Un viaggio che serve all’anima per alleggerirsi dagli inutili pesi che ogni giorno ci portiamo addosso come per esempio la rabbia o l’insoddisfazione. Senza la presunzione di voler rifare proprio tutto quello che si è fatto, che “non è esattamente l’atteggiamento mentale più corretto”. Ma si sa, l’umiltà è ultimamente bandita dalla politica, che ormai predilige un certo machismo. E se il premier Giuseppe Conte si lascia andare con una certa sfrontatezza e senza il minimo imbarazzo a un caustico “Dovessi ricominciare, rifarei tutto”, per Antonio Polito nel novero delle cose da non rifare ci sono sicuramente quel titolo di Repubblica del 1993 “Ora tocca a Belzebù”, che annunciava l’apertura di un’indagine per concorso in associazione mafiosa contro Giulio Andreotti o un paio di articoli contro Filippo Penati, l’ex presidente della provincia di Milano indagato con accuse di corruzione poi rivelatesi infondate, inchiesta che lo condusse alla morte.
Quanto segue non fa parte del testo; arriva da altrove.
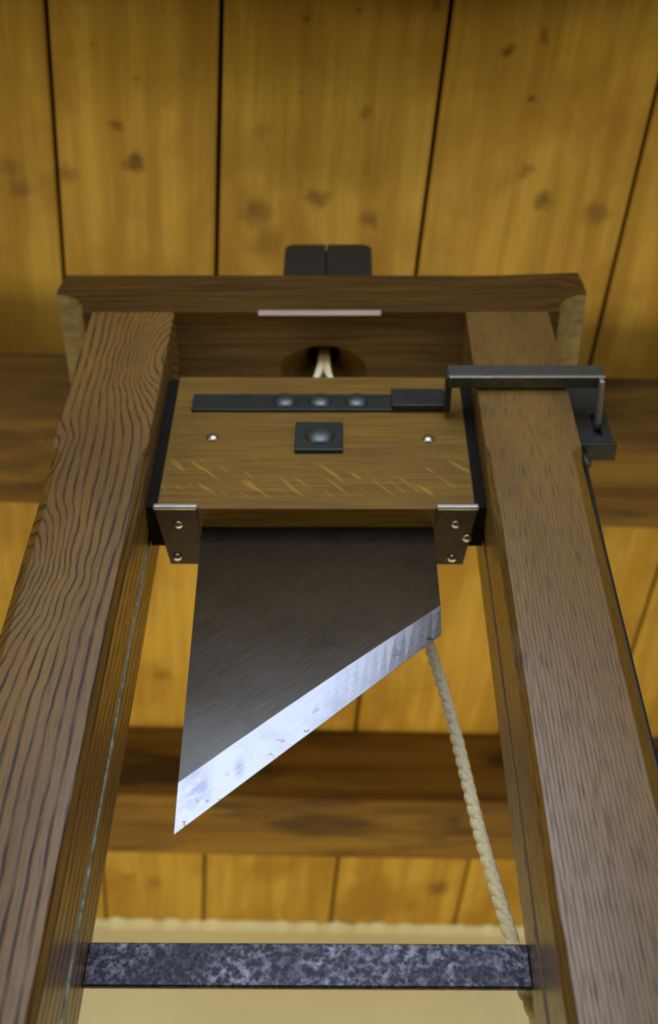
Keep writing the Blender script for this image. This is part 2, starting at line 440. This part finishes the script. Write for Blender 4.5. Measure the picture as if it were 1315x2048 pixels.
# ================================================================== the room
FLOOR, CEIL = -1.5, 2.0
def ceil_thing(): 
    bm = box(-2.3, 2.3, -1.75, 2.45, CEIL + 0.024, CEIL + 0.10)
    o = obj('ceiling', bm, M['void']); o['kind'] = 'structure'; return o
ceiling = ceil_thing()
SL = -0.080      # boards run a little off the guillotine's axis
lines = [-2.20, -1.86, -1.52, -1.17, -0.80, -0.4486, -0.177, 0.1776, 0.5247, 0.775, 1.09, 1.44, 1.80, 2.14]
for a, b in zip(lines[:-1], lines[1:]):
    g = 0.0036; y0, y1 = -1.62, 2.262
    bm = bmesh.new(); n = 12; c = 0.0025; rows = []
    for i in range(n + 1):
        y = y0 + (y1 - y0) * i / n
        j0 = 0.0009 * noise.noise(Vector((a * 9, y * 3, 0))); j1 = 0.0009 * noise.noise(Vector((b * 9, y * 3, 5)))
        xa, xb = a + SL * y + g + j0, b + SL * y - g + j1
        prof = [(xa, CEIL + .024), (xa, CEIL + c), (xa + c, CEIL), (xb - c, CEIL), (xb, CEIL + c), (xb, CEIL + .024)]
        rows.append([bm.verts.new((px, y, pz)) for px, pz in prof])
    for r0, r1 in zip(rows[:-1], rows[1:]):
        for k in range(6): bm.faces.new((r0[k], r0[(k + 1) % 6], r1[(k + 1) % 6], r1[k]))
    bm.faces.new(rows[0]); bm.faces.new(list(reversed(rows[-1])))
    obj('plank', bm, M['pine'], ceiling)

def beam(y_near, slope, width, zb):
    bm = bmesh.new(); n = 46; rows = []
    for i in range(n + 1):
        x = -2.2 + 4.4 * i / n
        y = y_near + slope * x
        w1 = 0.005 * noise.noise(Vector((x * 2.1, y_near * 7, 0))); w2 = 0.005 * noise.noise(Vector((x * 1.7, y_near * 5, 9)))
        w3 = 0.004 * noise.noise(Vector((x * 2.6, 3, y_near)))
        c = 0.006
        prof = [(y + w1, CEIL), (y + w1, zb + c + w3), (y + c + w1, zb + w3), (y + width - c + w2, zb + w3), (y + width + w2, zb + c + w3), (y + width + w2, CEIL)]
        rows.append([bm.verts.new((x, py, pz)) for py, pz in prof])
    for r0, r1 in zip(rows[:-1], rows[1:]):
        for k in range(6): bm.faces.new((r0[k], r0[(k + 1) % 6], r1[(k + 1) % 6], r1[k]))
    bm.faces.new(rows[0]); bm.faces.new(list(reversed(rows[-1])))
    return obj('beam', bm, M['rustic'], ceiling)
beam(-0.555, 0.024, 0.195, 1.792)
beam(0.388, 0.049, 0.197, 1.792)
beam(1.415, 0.029, 0.214, 1.792)

def struct(name, bm, m_):
    o = obj(name, bm, m_); o['kind'] = 'structure'; return o
WS = 0.028
def wall_strip(y, x0, x1): return y + WS * x0, y + WS * x1
bm = bmesh.new()
pts = [(-2.2, 2.236 - 2.2 * WS), (2.2, 2.236 + 2.2 * WS), (2.2, 2.40), (-2.2, 2.40)]
prism(pts, lambda p: (p[0], p[1], FLOOR), lambda p: (p[0], p[1], CEIL), bm)
struct('wall_back', bm, M['plaster'])
# ragged lip of plaster smeared up onto the boards
bm = bmesh.new(); n = 420; rows = []
for i in range(n + 1):
    x = -2.0 + 4.0 * i / n
    yw = 2.236 + WS * x
    j = 0.010 + 0.011 * noise.noise(Vector((x * 26, 0, 0))) + 0.008 * noise.noise(Vector((x * 85, 2, 0)))
    j = max(j, 0.001)
    rows.append([bm.verts.new(p) for p in ((x, yw + .002, CEIL - .030), (x, yw - j * .6, CEIL - .012), (x, yw - j * 1.3, CEIL - .0015), (x, yw + .002, CEIL - .0005))])
for r0, r1 in zip(rows[:-1], rows[1:]):
    for k in range(4): bm.faces.new((r0[k], r0[(k + 1) % 4], r1[(k + 1) % 4], r1[k]))
bm.faces.new(rows[0]); bm.faces.new(list(reversed(rows[-1])))
struct('trim_1', bm, M['plaster'])
struct('wall_left', box(-2.30, -2.20, -1.70, 2.35, FLOOR, CEIL), M['plaster'])
struct('wall_right', box(2.20, 2.30, -1.70, 2.35, FLOOR, CEIL), M['plaster'])
bm = box(-2.2, -0.44, -1.36, -1.26, FLOOR, CEIL)
box(0.50, 2.2, -1.36, -1.26, FLOOR, CEIL, bm)
box(-0.44, 0.50, -1.36, -1.26, FLOOR, 0.73, bm)
box(-0.44, 0.50, -1.36, -1.26, 1.985, CEIL, bm)
struct('wall_front', bm, M['plaster'])
win = struct('window_1', box(-0.44, 0.50, -1.355, -1.350, 0.73, 1.985), M['sky_pane'])
bm = box(-0.44, -0.40, -1.35, -1.27, 0.73, 1.985); box(0.46, 0.50, -1.35, -1.27, 0.73, 1.985, bm)
box(-0.44, 0.50, -1.35, -1.27, 0.73, 0.77, bm); box(-0.44, 0.50, -1.35, -1.27, 1.955, 1.985, bm)
obj('window_frame', bm, M['raw_oak'], win, bevel=0.003)
floor = struct('floor', box(-2.3, 2.3, -1.75, 2.45, FLOOR - 0.05, FLOOR), M['floorwood'])

# ================================================================== guillotine frame
GL = (0.0, 0.08, FLOOR)
gui = thing('guillotine', GL, 'tall brown oak guillotine frame with two uprights under a plank ceiling', 'guillotine')
XI, XO, DEP = 0.2025, 0.3175, 0.160
def post(side, mat, label):
    bm = bmesh.new(); rows = []
    zs = [FLOOR] + [FLOOR + 0.1 + k * 0.02 for k in range(0, 2000) if FLOOR + 0.1 + k * 0.02 < 1.195] + [1.20, 1.205, 1.212, 1.222, 1.26, 1.40, 1.535]
    for z in zs:
        k = min(1.0, max(0.0, (1.222 - z) / 0.018)); k = math.sin(k * math.pi / 2)
        nz_ = noise.noise(Vector((z * 9, side * 3, 0)))
        ci = 0.001 + k * (0.0045 + 0.0022 * nz_); cy = 0.001 + k * (0.013 + 0.004 * nz_)
        co = 0.001 + k * (0.0125 + 0.001 * nz_)
        pr = [(XI + ci, 0), (XI, cy), (XI, .088), (XI + .03, .088), (XI + .03, .103), (XI, .103), (XI, DEP), (XO, DEP), (XO, co), (XO - co, 0)]
        rows.append([bm.verts.new((side * px, py, z)) for px, py in pr])
    n = 10
    for r0, r1 in zip(rows[:-1], rows[1:]):
        for k in range(n): bm.faces.new((r0[k], r0[(k + 1) % n], r1[(k + 1) % n], r1[k]))
    bm.faces.new(rows[0]); bm.faces.new(list(reversed(rows[-1])))
    return obj('upright_post', bm, mat, gui, label)
pl = post(-1, M['oak_left'], 'left upright with bold swirling dark grain')
pr_ = post(1, M['oak_right'], 'right upright with fine straight grain')
def strip(bm_, side):
    pass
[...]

O ancora dichiararsi entusiasticamente progressista, votare Virginia Raggi sindaco di Roma nella convinzione sbagliata che non si potesse fare peggio rispetto alle due precedenti esperienze di destra e di sinistra, rifare il senatore (scelta che lo costrinse ad abbandonare per due anni la giovane redazione del Riformista, giornale da lui fondato, che sicuramente aveva più bisogno della sua presenza di quanto non ne avesse il Parlamento).
Pagina dopo pagina, l’autore si fa inconsapevole motivational coach, in un percorso utile a capire chi siamo stati e dove vogliamo andare, ma soprattutto come possiamo uscire dalla crisi e riaccendere i riflettori sul futuro, quella luce in fondo al tunnel. E leggendo fino alla fine, la sensazione che si prova – in un periodo in cui abbiamo esercitato a dismisura paura, ansie e incertezza – è quella di un sollievo che deriva dall’aver tracciato un percorso, uno scopo, una meta da raggiungere per ricominciare una nuova vita. E non è certo un’emozione da poco.